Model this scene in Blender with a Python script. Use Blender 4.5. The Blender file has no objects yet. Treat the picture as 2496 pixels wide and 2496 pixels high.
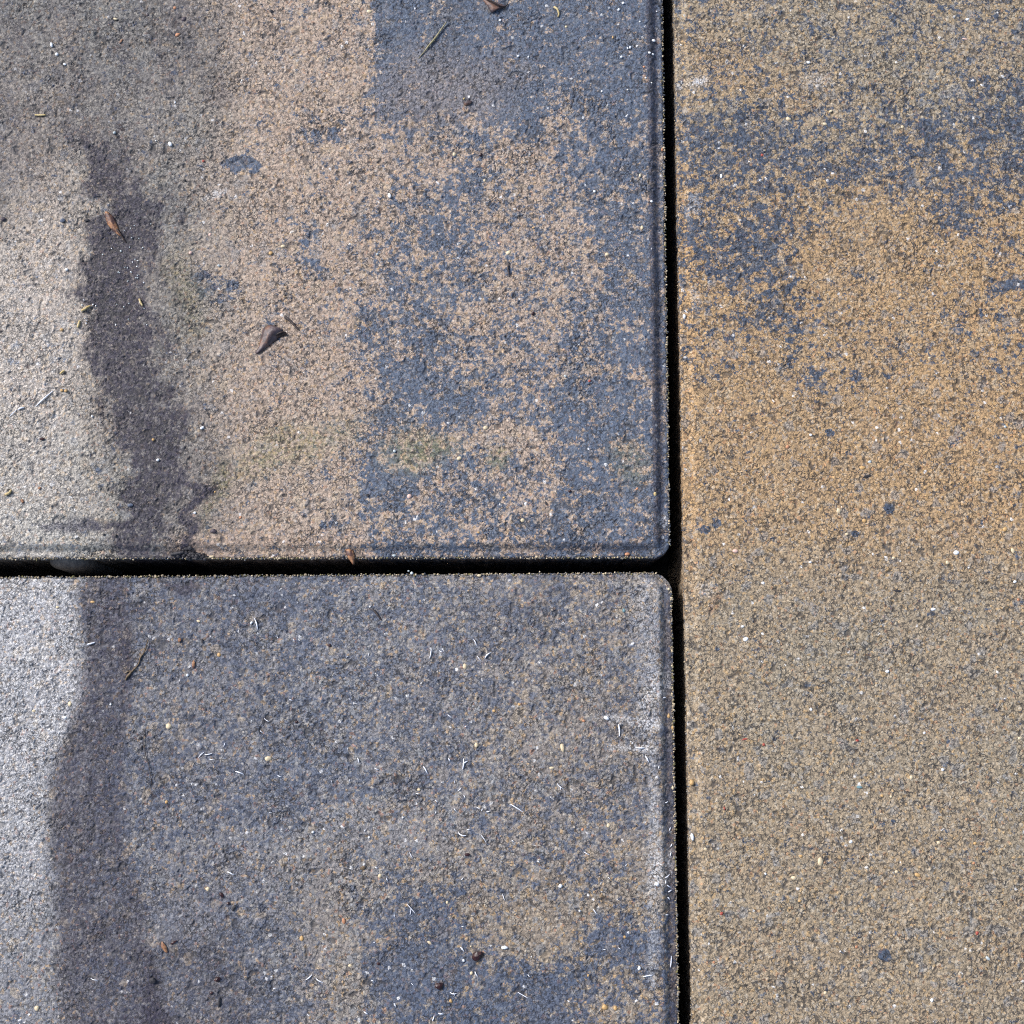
import bpy, bmesh, math, random
import numpy as np
from mathutils import Vector, Matrix
R = math.radians
rng = np.random.default_rng(7)
random.seed(7)
scene = bpy.context.scene
COL = scene.collection

# ------------------------------------------------------------------ camera
CAM_H, TILT = 0.400, R(8.0)
FOV = 2 * math.atan(0.150 / (CAM_H / math.cos(TILT)))
cam_d = bpy.data.cameras.new('camera'); cam = bpy.data.objects.new('camera', cam_d); COL.objects.link(cam)
cam.location = (0, -CAM_H * math.tan(TILT), CAM_H); cam.rotation_euler = (TILT, 0, 0)
cam_d.sensor_width = 36; cam_d.lens = 18 / math.tan(FOV / 2)
cam_d.clip_start = 0.01; cam_d.clip_end = 50
scene.camera = cam

# ------------------------------------------------------------------ light: soft daylight from the left
SUN_EL, SUN_AZ = R(40), R(148)          # azimuth measured counter-clockwise from +X
w = bpy.data.worlds.new('World'); scene.world = w; w.use_nodes = True
nt = w.node_tree; bg = nt.nodes['Background']
sky = nt.nodes.new('ShaderNodeTexSky'); sky.sky_type = 'NISHITA'; sky.sun_disc = False
sky.sun_elevation = SUN_EL; sky.sun_rotation = math.pi / 2 - SUN_AZ
sky.air_density = 1.0; sky.dust_density = 2.5; sky.ozone_density = 1.0
nt.links.new(sky.outputs[0], bg.inputs[0]); bg.inputs[1].default_value = 0.10
sd = bpy.data.lights.new('sun', 'SUN'); sd.energy = 2.2; sd.angle = R(12); sd.color = (1.0, 0.985, 0.985)
sun = bpy.data.objects.new('sun', sd); COL.objects.link(sun)
dvec = Vector((math.cos(SUN_EL) * math.cos(SUN_AZ), math.cos(SUN_EL) * math.sin(SUN_AZ), math.sin(SUN_EL)))
sun.rotation_euler = dvec.to_track_quat('Z', 'Y').to_euler()
vs = scene.view_settings
vs.view_transform = 'Standard'; vs.look = 'None'; vs.exposure = 1.04; vs.gamma = 1.0
vs.use_curve_mapping = False
scene.render.engine = 'CYCLES'; scene.cycles.use_denoising = False; scene.cycles.filter_width = 1.1

# ------------------------------------------------------------------ photo pixel (2496 px) <-> paving plane
K = 1248 / math.tan(FOV / 2)
CT, ST = math.cos(TILT), math.sin(TILT)
CX, CY, CZ = cam.location
def at(px, py, z=0.0):
    dx, dy = (px - 1248) / K, (1248 - py) / K
    wx, wy, wz = dx, dy * CT + ST, dy * ST - CT
    t = (z - CZ) / wz
    return Vector((wx * t, CY + wy * t, z))
def to_px(x, y):
    ax, ay, az = x, y - CY, -CZ
    u = ax; v = ay * CT + az * ST; d = ay * ST - az * CT
    return 1248 + K * u / d, 1248 - K * v / d
MM = 0.001
PX = 0.300 / 2496          # metres per photo pixel near the centre

# ------------------------------------------------------------------ numpy noise
def _hash(ix, iy, s):
    h = (ix.astype(np.int64) * 374761393 + iy.astype(np.int64) * 668265263 + s * 1442695041) & 0xffffffff
    h = ((h ^ (h >> 13)) * 1274126177) & 0xffffffff
    h = ((h ^ (h >> 16)) * 2246822519) & 0xffffffff
    return ((h ^ (h >> 15)) & 0xffffff) / float(0xffffff)
def vnoise(x, y, s=0):
    ix, iy = np.floor(x), np.floor(y); fx, fy = x - ix, y - iy
    fx = fx * fx * (3 - 2 * fx); fy = fy * fy * (3 - 2 * fy)
    a, b = _hash(ix, iy, s), _hash(ix + 1, iy, s)
    c, d = _hash(ix, iy + 1, s), _hash(ix + 1, iy + 1, s)
    return (a * (1 - fx) + b * fx) * (1 - fy) + (c * (1 - fx) + d * fx) * fy
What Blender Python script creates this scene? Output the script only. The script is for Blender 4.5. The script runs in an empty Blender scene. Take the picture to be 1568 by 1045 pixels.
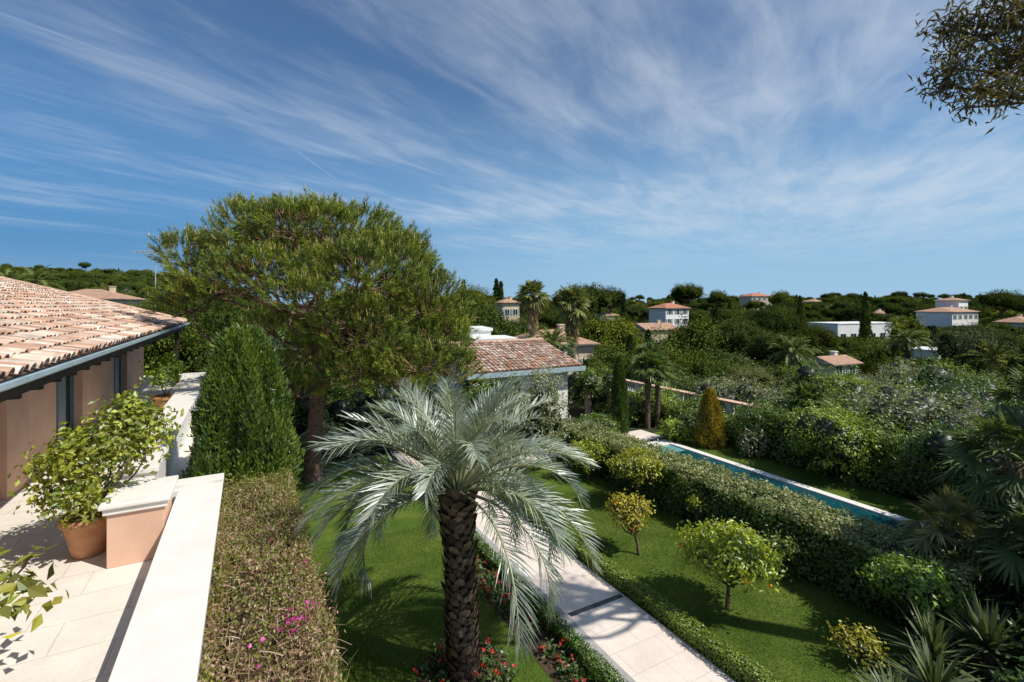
★ ★ ★ ★
§ **Exercise prompt**:
Find the word "pixels" in the entries above and gather every line that holds it.

§ **Solution to this exercise**:
Model this scene in Blender with a Python script. Use Blender 4.5. The Blender file has no objects yet. Treat the picture as 2496 pixels wide and 2496 pixels high.
What Blender Python script creates this scene? Output the script only. The script is for Blender 4.5. The script runs in an empty Blender scene. Take the picture to be 1568 by 1045 pixels.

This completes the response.